Lynn: I am a Muslim because I believe and practice Islam. If I were to change my faith because it was easier, that would be a lie. I can’t be anything but this because Islam is the truth and the light of my life. And there are others of us that feel that way too and understand that kernel of truth in Islam, not the Muslim boogeyman that the Right would have you think of. And not the hegemonic, monolithic Islam that the Wahhabis in Saudi Arabia would have you think of. But the real truth of Islam that’s about faith and justice and equality and doing good deeds in the face of injustice, that Islam we care far too much about it to even consider giving it up. This is a struggle that’s worthwhile because Islam is worth fighting for.

Masjid al-Rabia’s logo, designed by the For the People Artists Collective. (Provided by Mahdia Lynn).

Borderless: Why do you think people should care about Muslim refugees?

Lynn: Because they are human beings. The Right is very invested in this mythic predatory immigrant that’s out to destroy America, which is not true. But if you look at immigrants through that lens then of course you’re going to keep them out.

It’s our duty as human beings to have some modicum of empathy, compassion, and humanity for these people. These are people who are fleeing violence that we can’t even imagine. And we’re turning them away because their skin is the wrong color or their last name is too frightening. We are denying the humanity of millions of people just for political points. This is our opportunity as Americans to affirm the humanity of these people and just let these people have dignity, life, and security.

The biggest victims of so-called Islamic state attacks are Muslims. And they are just trying to find some safety, security, and dignity. And the United States has decided that they’re not really human beings enough to warrant that tiniest bit of help.

Borderless: Is the United States uniquely positioned to help LGBT Muslims fleeing violence?

Lynn: I would push back against the idea that America is inherently more LGBT affirming than Muslim majority countries. One of our most direct predecessors is a Qur’an school for trans people in Indonesia, a Muslim country. There are more female prime ministers in Muslim countries than the United States has ever seen presidents. So I would push back against the narrative that America is inherently safer for LGBT Muslims.

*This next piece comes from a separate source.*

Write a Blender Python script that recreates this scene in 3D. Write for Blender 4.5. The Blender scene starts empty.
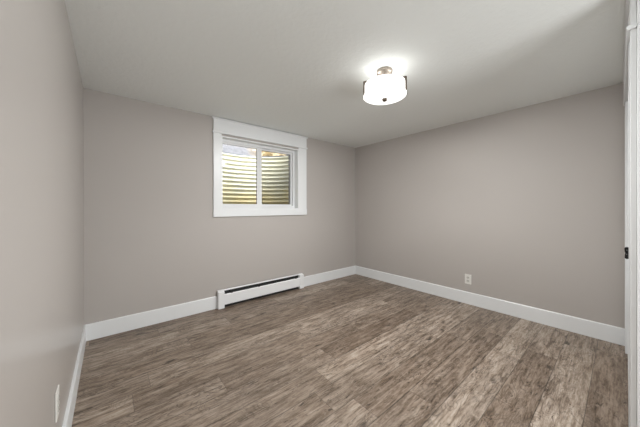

Now that isn’t to say that there aren’t LGBT Muslim people who are fleeing violence and persecution. I don’t want to deny that exists just as well. We certainly have people who are fleeing persecution as LGBT people in the world, and up until very recently they could come to the United States as somewhere that was safe. Now that’s not the case any more.

Chicago is uniquely suited to this organization. Masjid al-Rabia could not have happened anywhere else in the world. But as Americans, this kind of exclusionary violence and kind of racism and xenophobia is our inheritance. This is what this country is, this is what it’s always been. So it’s our duty to recognize that, name it for what it is, and do everything we can to make sure that that’s never the case again.